Can any of us make a difference in finding an explanation for UFOs (Unidentified Flying Objects), which are now called Unidentified Anomalous Phenomena (UAP), or have we learned helplessness?

It seems that many people think in their heart of hearts that they cannot make a difference in helping identify UFOs or UAPs. Many even giggle when thinking about UFOs.

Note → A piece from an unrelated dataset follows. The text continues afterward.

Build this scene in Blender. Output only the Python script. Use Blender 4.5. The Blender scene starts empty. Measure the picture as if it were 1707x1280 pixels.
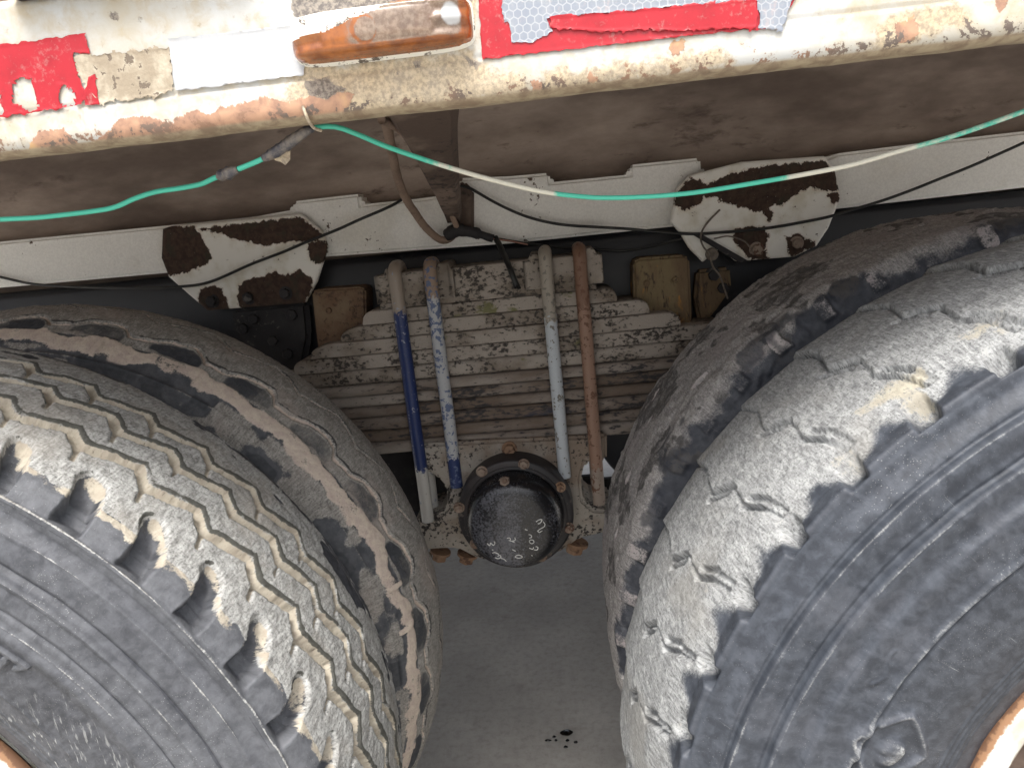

But what if we could help figure out what the mysterious UFOs are? For that, let’s examine what we know about UFOs:

  • UFOs or UAPs have been described as objects like orbs, spheres, ovals, tic-tac-shaped items, triangles, or simply lights that can go faster than the speed of sound without any sonic boom.
  • They can have sudden accelerations and decelerations with thousands of times the force of gravity, whereas the most agile jet fighters today can accelerate only at nine times the force of gravity.
  • They can go from one medium to another—underwater to midair to space and vice versa.
  • No detectable source of propulsion (no flaps, no rudder) has been detected to explain their movements.
  • They have mostly been observed at altitudes between 5,000 and 35,000 feet.
  • They have been reported around military bases and nuclear facilities. The Pentagon has had UFO or UAP reports from several states of the United States and also from the Middle East and Asia. Other reports have originated from England, Italy, Argentina, Peru, Uruguay, and many other countries.

What can be some possible explanations for UFOs?

In our recently released book, The New Science of UFOs, Dr. Eric Haseltine and I examine most of the possible explanations for UFOs, including optical illusions, natural phenomena, advanced human technology either from the U.S. or from a foreign country, deliberate fakes, and extraterrestrials. We also note that probably not all UAPs have the same explanation.

NASA and other parts of our government say they need more data to reach conclusions.

Could each of us help?

We definitely can help if we get over our learned helplessness and stigma about UFOs.

All over the world, billions of cell phone users can take photographs and videos of what they see. By paying attention to what we see in the sky, each of us can help solve the UFO mystery.

Because as Yogi Berra said, “You can observe a lot by just watching.”